If you’ve seen that one particular scene in Days Future Past that featured Quicksilver wait until you see his scene in Apocalypse. Speedsters are not that fast enough depicted in the comicbooks, but Evan Peters’ Peter Maximoff/Quicksilver defies that logic in this film that is no longer grounded as to what Marvel Studios has done with the character in Avengers: Age of Ultron.

Quicksilver is fast but not that too fast that it has become a suspension of belief to see the ability of speed can be explained that way. The scene in Days of Future Past was close enough that to understand that he’s fast, but in Apocalypse he has a longer scene in how he does it which is more than unreal.



The Big Bad Excuse of a Villain

Apocalypse IS the main baddie and Bryan Singer has explained the reason he’d rather cast Oscar Isaac in a physical role rather than to portray him as a CG character. He makes some points compared Marvel making Thanos a CG character with Josh Brolin through voice acting and performance capture.

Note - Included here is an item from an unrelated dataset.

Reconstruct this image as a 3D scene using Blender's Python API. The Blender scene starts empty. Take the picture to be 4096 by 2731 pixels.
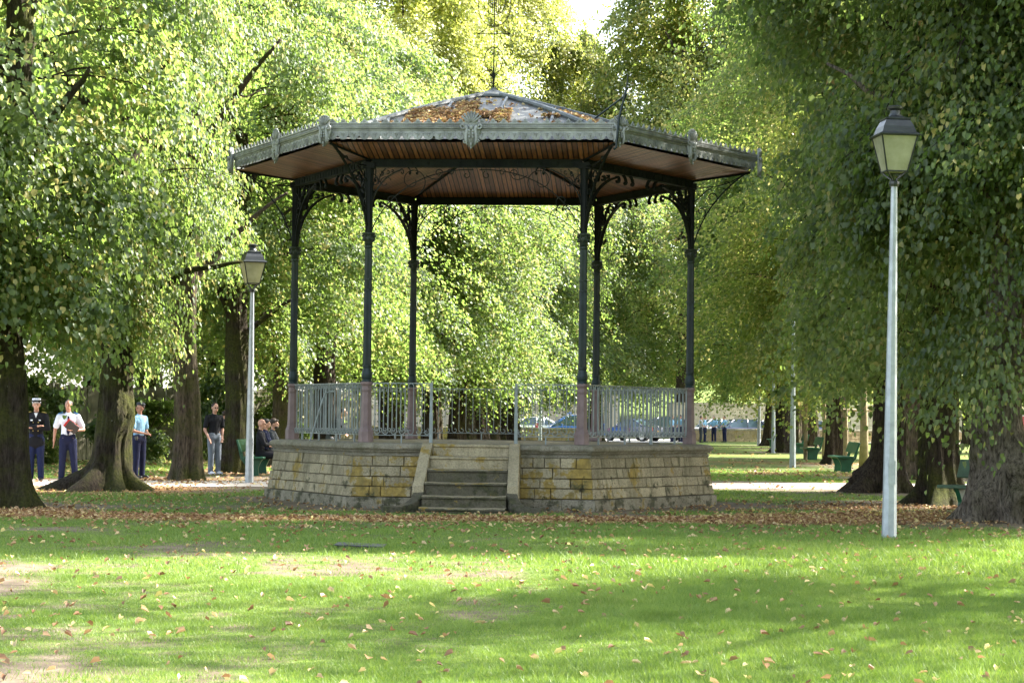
import bpy, math, random
import numpy as np
from mathutils import Vector, Matrix, Quaternion
R_ = math.radians
PI = math.pi
sc = bpy.context.scene
COL = sc.collection

# ---------------------------------------------------------------- camera
cam_d = bpy.data.cameras.new('camera'); cam = bpy.data.objects.new('camera', cam_d); COL.objects.link(cam)
cam_d.sensor_width = 36.0; cam_d.lens = 75.23; cam_d.clip_start = 0.5; cam_d.clip_end = 3000
cam.matrix_world = Matrix.Translation((0, 0, 1.4974)) @ Matrix.Rotation(R_(92.046), 4, 'X') @ Matrix.Rotation(R_(0.6565), 4, 'Z')
sc.camera = cam
# ---------------------------------------------------------------- light
SUN_AZ, SUN_EL = 66.0, 40.0          # degrees clockwise from +Y (view direction), elevation
w = bpy.data.worlds.new('World'); sc.world = w; w.use_nodes = True
wn = w.node_tree.nodes; wn.clear()
sky = wn.new('ShaderNodeTexSky'); sky.sky_type = 'NISHITA'; sky.sun_disc = False
sky.sun_elevation = R_(SUN_EL); sky.sun_rotation = R_(SUN_AZ); sky.air_density = 1.0; sky.dust_density = 2.0
bg = wn.new('ShaderNodeBackground'); bg.inputs['Strength'].default_value = 0.15
wo = wn.new('ShaderNodeOutputWorld')
bwn = wn.new('ShaderNodeRGBToBW'); cmb = wn.new('ShaderNodeMix'); cmb.data_type = 'RGBA'; cmb.blend_type = 'MULTIPLY'; cmb.inputs[0].default_value = 1; cmb.inputs[7].default_value = (1.02, 1.0, .95, 1)
mxs = wn.new('ShaderNodeMix'); mxs.data_type = 'RGBA'; mxs.inputs[0].default_value = .48      # thin bright cloud whitens the blue sky
w.node_tree.links.new(sky.outputs[0], bwn.inputs[0]); w.node_tree.links.new(bwn.outputs[0], cmb.inputs[6])
w.node_tree.links.new(sky.outputs[0], mxs.inputs[6]); w.node_tree.links.new(cmb.outputs[2], mxs.inputs[7]); w.node_tree.links.new(mxs.outputs[2], bg.inputs[0]); w.node_tree.links.new(bg.outputs[0], wo.inputs[0])
sl = bpy.data.lights.new('sun', 'SUN'); sl.energy = 5.0; sl.angle = R_(0.6); sl.color = (1.0, 0.945, 0.86)
sun = bpy.data.objects.new('sun', sl); COL.objects.link(sun)
sd = Vector((math.sin(R_(SUN_AZ))*math.cos(R_(SUN_EL)), math.cos(R_(SUN_AZ))*math.cos(R_(SUN_EL)), math.sin(R_(SUN_EL))))
sun.rotation_euler = sd.to_track_quat('Z', 'Y').to_euler()
sc.view_settings.view_transform = 'Standard'; sc.view_settings.look = 'None'
sc.view_settings.gamma = 1.0; sc.view_settings.exposure = 2.6
sc.render.engine = 'CYCLES'
cy = sc.cycles
cy.max_bounces = 6; cy.diffuse_bounces = 4; cy.glossy_bounces = 2; cy.transmission_bounces = 5; cy.transparent_max_bounces = 6
cy.caustics_reflective = False; cy.caustics_refractive = False
cy.sample_clamp_indirect = 6.0
cy.use_denoising = True

# ---------------------------------------------------------------- materials
MATS = {}
class NT:
    def __init__(s, name):
        s.m = bpy.data.materials.new(name); s.m.use_nodes = True
        s.t = s.m.node_tree; s.t.nodes.clear()
        s.out = s.t.nodes.new('ShaderNodeOutputMaterial')
        MATS[name] = s.m
    def n(s, typ, **kw):
        nd = s.t.nodes.new(typ)
        for k, v in kw.items():
            if k.startswith('i_'):
                key = k[2:]; key = int(key) if key.isdigit() else key.replace('_', ' ')
                if hasattr(v, 'is_output') or isinstance(v, bpy.types.NodeSocket): s.t.links.new(v, nd.inputs[key])
                else: nd.inputs[key].default_value = v
            else: setattr(nd, k, v)
        return nd
    def coord(s, which='Object', scale=(1, 1, 1)):
        c = s.n('ShaderNodeTexCoord'); mp = s.n('ShaderNodeMapping', i_Vector=c.outputs[which]); mp.inputs['Scale'].default_value = scale
        return mp.outputs[0]
    def noise(s, vec, scale, detail=4, rough=.55, out=0):
        return s.n('ShaderNodeTexNoise', i_Vector=vec, i_Scale=scale, i_Detail=detail, i_Roughness=rough).outputs[out]
    def ramp(s, fac, stops):
        r = s.n('ShaderNodeValToRGB', i_0=fac); e = r.color_ramp.elements
        while len(e) < len(stops): e.new(.5)
        for i, (p, c) in enumerate(stops):
            e[i].position = p; e[i].color = (c, c, c, 1) if not hasattr(c, '__len__') else (*c[:3], 1)
        return r.outputs[0]
    def mix(s, fac, a, b, mode='MIX'):
        m = s.n('ShaderNodeMix', data_type='RGBA', blend_type=mode)
        for k, v in ((0, fac), (6, a), (7, b)):
            if isinstance(v, bpy.types.NodeSocket): s.t.links.new(v, m.inputs[k])
            elif k == 0: m.inputs[0].default_value = v
            else: m.inputs[k].default_value = (*v[:3], 1)
        return m.outputs[2]
    def math(s, op, a, b=0.0, c=None):
        m = s.n('ShaderNodeMath', operation=op)
        for i, v in enumerate((a, b) if c is None else (a, b, c)):
            if isinstance(v, bpy.types.NodeSocket): s.t.links.new(v, m.inputs[i])
            else: m.inputs[i].default_value = v
        return m.outputs[0]
    def bump(s, h, strength=.4, dist=.01):
        return s.n('ShaderNodeBump', i_Height=h, i_Strength=strength, i_Distance=dist).outputs[0]
    def pbr(s, col, rough=.7, metal=0.0, normal=None, spec=.4, **kw):
        p = s.n('ShaderNodeBsdfPrincipled')
        for k, v in (('Base Color', col), ('Roughness', rough), ('Metallic', metal), ('Normal', normal), ('Specular IOR Level', spec)):
            if v is None: continue
            if isinstance(v, bpy.types.NodeSocket): s.t.links.new(v, p.inputs[k])
            elif k == 'Base Color': p.inputs[k].default_value = (*v[:3], 1)
            else: p.inputs[k].default_value = v
        for k, v in kw.items(): p.inputs[k.replace('_', ' ')].default_value = v
        s.t.links.new(p.outputs[0], s.out.inputs[0])
        return s.m
    def island(s): return s.n('ShaderNodeNewGeometry').outputs['Random Per Island']

def simple(name, col, rough=.7, metal=0, var=.25, scale=6, bump=.15, spec=.4, dist=.004):
    t = NT(name); v = t.coord()
    nz = t.noise(v, scale, 5)
    c2 = tuple(max(0, x*(1-var)) for x in col); c1 = tuple(min(1, x*(1+var)) for x in col)
    c = t.ramp(nz, [(.3, c2), (.7, c1)])
    return t.pbr(c, rough, metal, t.bump(t.noise(v, scale*6, 3), bump, dist) if bump else None, spec)

def leaf_mat(name, stops, tstops, trans=.52, gloss=.03, rough=.5):
    t = NT(name); isl = t.island()
    big = t.noise(t.coord('Object'), .9, 3)
    f = t.math('ADD', t.math('MULTIPLY', isl, .60), t.math('MULTIPLY', big, 1.0))
    f = t.math('SUBTRACT', f, .30)
    c = t.ramp(f, stops); c2 = t.ramp(f, tstops)
    d = t.n('ShaderNodeBsdfDiffuse', i_Color=c); tr = t.n('ShaderNodeBsdfTranslucent', i_Color=c2)
    mx = t.n('ShaderNodeMixShader', i_0=trans, i_1=d.outputs[0], i_2=tr.outputs[0])
    g = t.n('ShaderNodeBsdfGlossy', i_Color=(.9, .95, 1, 1), i_Roughness=rough)
    m2 = t.n('ShaderNodeMixShader', i_0=gloss, i_1=mx.outputs[0], i_2=g.outputs[0])
    t.t.links.new(m2.outputs[0], t.out.inputs[0]); return t.m

G1, G2, G3 = (.030, .055, .012), (.068, .105, .020), (.12, .16, .032)
Y1, O1 = (.36, .32, .07), (.38, .22, .08)
def lv(name, yel=.9, k=1.0, warm=0.0, **kw):
    pale = name.endswith('autumn'); O1 = (.40, .30, .14) if pale else (.38, .22, .08); Y1 = (.36, .36, .17) if pale else (.36, .32, .07)
    def s(c, m=1.0): return tuple(min(1, x*k*m) for x in c)
    def wm(c): return (min(1, c[0]*(1+warm)+.03*warm), c[1]*(1+.15*warm), c[2])
    st = [(0, s(G1)), (.35, s(wm(G2))), (.72, s(wm(G3))), (yel, s(Y1)), (.95, s(Y1)), (1.0, s(O1))]
    T1, T2, T3, TY, TO = (.13, .23, .035), (.23, .36, .065), (.33, .43, .10), (.54, .47, .18), (.56, .34, .16)
    if pale: TY, TO = (.56, .55, .29), (.56, .46, .26)
    ts = [(0, s(T1)), (.35, s(wm(T2))), (.72, s(wm(T3))), (yel, s(TY)), (.95, s(TY)), (1.0, s(TO))]
    return leaf_mat(name, st, ts, **kw)
lv('leaf_linden', .82); lv('leaf_linden_deep', .93, .82); lv('leaf_linden_turning', .74, 1.15, .2)
lv('leaf_linden_autumn', .68, 1.4, .35)

def grass_mat():
    t = NT('grass_blade'); isl = t.island()
    big = t.noise(t.coord('Object'), .8, 3)
    f = t.math('ADD', t.math('MULTIPLY', isl, .6), t.math('MULTIPLY', big, .55)); f = t.math('SUBTRACT', f, .08)
    c = t.ramp(f, [(0, (.062, .125, .024)), (.4, (.115, .20, .038)), (.78, (.19, .27, .065)), (1, (.40, .36, .18))])
    d = t.n('ShaderNodeBsdfDiffuse', i_Color=c); tr = t.n('ShaderNodeBsdfTranslucent', i_Color=t.mix(1.0, c, (1.6, 1.5, .8), 'MULTIPLY'))
    mx = t.n('ShaderNodeMixShader', i_0=.4, i_1=d.outputs[0], i_2=tr.outputs[0])
    g = t.n('ShaderNodeBsdfGlossy', i_Roughness=.45)
    m2 = t.n('ShaderNodeMixShader', i_0=.03, i_1=mx.outputs[0], i_2=g.outputs[0])
    t.t.links.new(m2.outputs[0], t.out.inputs[0])
grass_mat()
def litter_mat():
    t = NT('dry_leaf'); isl = t.island()
    c = t.ramp(isl, [(0, (.17, .085, .04)), (.3, (.28, .155, .07)), (.62, (.42, .27, .13)), (.85, (.55, .43, .22)), (1, (.55, .46, .14))])
    d = t.n('ShaderNodeBsdfDiffuse', i_Color=c); tr = t.n('ShaderNodeBsdfTranslucent', i_Color=c)
    mx = t.n('ShaderNodeMixShader', i_0=.3, i_1=d.outputs[0], i_2=tr.outputs[0])
    g = t.n('ShaderNodeBsdfGlossy', i_Roughness=.5)
    m2 = t.n('ShaderNodeMixShader', i_0=.04, i_1=mx.outputs[0], i_2=g.outputs[0])
    t.t.links.new(m2.outputs[0], t.out.inputs[0])
litter_mat()
def ground_mat():
    t = NT('park_ground'); v = t.coord('Object')
    a = t.n('ShaderNodeAttribute', attribute_name='turf').outputs['Fac']
    b = t.n('ShaderNodeAttribute', attribute_name='litter').outputs['Fac']
    n1 = t.noise(v, 2.2, 6); n2 = t.noise(v, 30, 4)
    soil = t.ramp(n1, [(.3, (.09, .068, .046)), (.6, (.165, .13, .09)), (.8, (.23, .19, .135))])
    turf = t.ramp(t.noise(v, 9, 5), [(.3, (.055, .085, .018)), (.55, (.10, .145, .026)), (.75, (.17, .18, .05))])
    m = t.math('ADD', a, t.math('MULTIPLY', t.math('SUBTRACT', n1, .5), 1.1))
    m = t.ramp(m, [(.35, 0), (.6, 1)])
    c = t.mix(m, soil, turf)
    lf = t.ramp(t.noise(v, 16, 5, .7), [(.35, (.10, .05, .022)), (.5, (.27, .14, .06)), (.65, (.42, .26, .12))])
    lm = t.ramp(t.math('ADD', b, t.math('MULTIPLY', t.math('SUBTRACT', n2, .5), 1.6)), [(.45, 0), (.6, 1)])
    c = t.mix(lm, c, lf)
    t.pbr(c, .95, 0, t.bump(n2, .6, .02), .15)
ground_mat()
def path_mat():
    t = NT('gravel'); v = t.coord('Object')
    c = t.ramp(t.noise(v, 3, 6), [(.3, (.30, .26, .22)), (.7, (.46, .41, .35))])
    c = t.mix(.5, c, t.ramp(t.noise(v, 60, 2), [(.3, (.26, .23, .2)), (.7, (.55, .50, .43))]))
    t.pbr(c, .95, 0, t.bump(t.noise(v, 70, 2), .5, .01), .2)
path_mat()
def bark_mat(name, c1, c2, moss=.45):
    t = NT(name); v = t.coord('Object', (1, 1, .22)); v2 = t.coord('Object')
    n = t.noise(v, 24, 8, .7); c = t.ramp(n, [(.36, c1), (.62, c2)])
    mm = t.ramp(t.noise(v2, 1.6, 5, .6), [(.5-moss*.25+.08, 0), (.68, 1)])
    mm = t.math('MULTIPLY', mm, moss*1.6)
    c = t.mix(mm, c, t.ramp(t.noise(v2, 22, 3), [(.3, (.03, .038, .01)), (.7, (.095, .10, .022))]))
    lich = t.ramp(t.noise(v2, 5, 4, .7), [(.68, 0), (.74, .7)])
    c = t.mix(lich, c, (.34, .35, .29))
    t.pbr(c, .95, 0, t.bump(t.noise(v, 20, 8, .75), 1.0, .12), .15)
bark_mat('bark', (.018, .013, .010), (.085, .065, .048), .35); bark_mat('bark_mossy', (.014, .011, .008), (.07, .055, .04), .75); bark_mat('bark_brown', (.03, .023, .017), (.15, .118, .086), .7)
bark_mat('bark_grey', (.04, .032, .024), (.27, .23, .18), .35)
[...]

But visual the Apocalypse character is supposed to be imposing and that’s a challenge the filmmaker is going to make. The first image of Apocalypse reveal was the permanent damage that stuck to everyone’s mind that this villain appears like that campy Ivan Ooze from the Power Ranger movie from 20 years ago. This is the reason Marvel is very careful about their characters and that stands out regardless the method of using CG characters would hinder the performance of the actors.



It’s Always the End for the Mutants

Whenever there’s a crisis in the X-Men film it’s always an impending doom that involves the world, which is no longer new having seen that in the five previous films in the last fifteen years excluding the Wolverine movies it always an end of the world as its main theme. As they say go bigger with the event that only the X-Men can save the world and after Apocalypse what’s next for the merry mutants?

That question would be another challenge for 20th century fox to think about as the next x-men related film will be Hugh Jackman’s last around as The Wolverine. But overall “X-Men Apocalypse” still stands latest instalment in the franchise that defy the limitations of the major villain in physical form and at the same time pushed the envelope in the visual department with great acting performance by the cast.

It may not be as what some of the fans had hope for but Bryan Singer has weaved another winner in taking the franchise to another level, that the next director should challenge how this can be sustained at the same time add a fresh look at the X-Men which slowly sheds of its original dark image introduced in the first films.

“X-Men: Apocalypse” opens on May 18, 2016 in Philippine cinemas also in 3D and IMAX theatres nationwide from 20th Century Fox to be distributed by Warner Bros.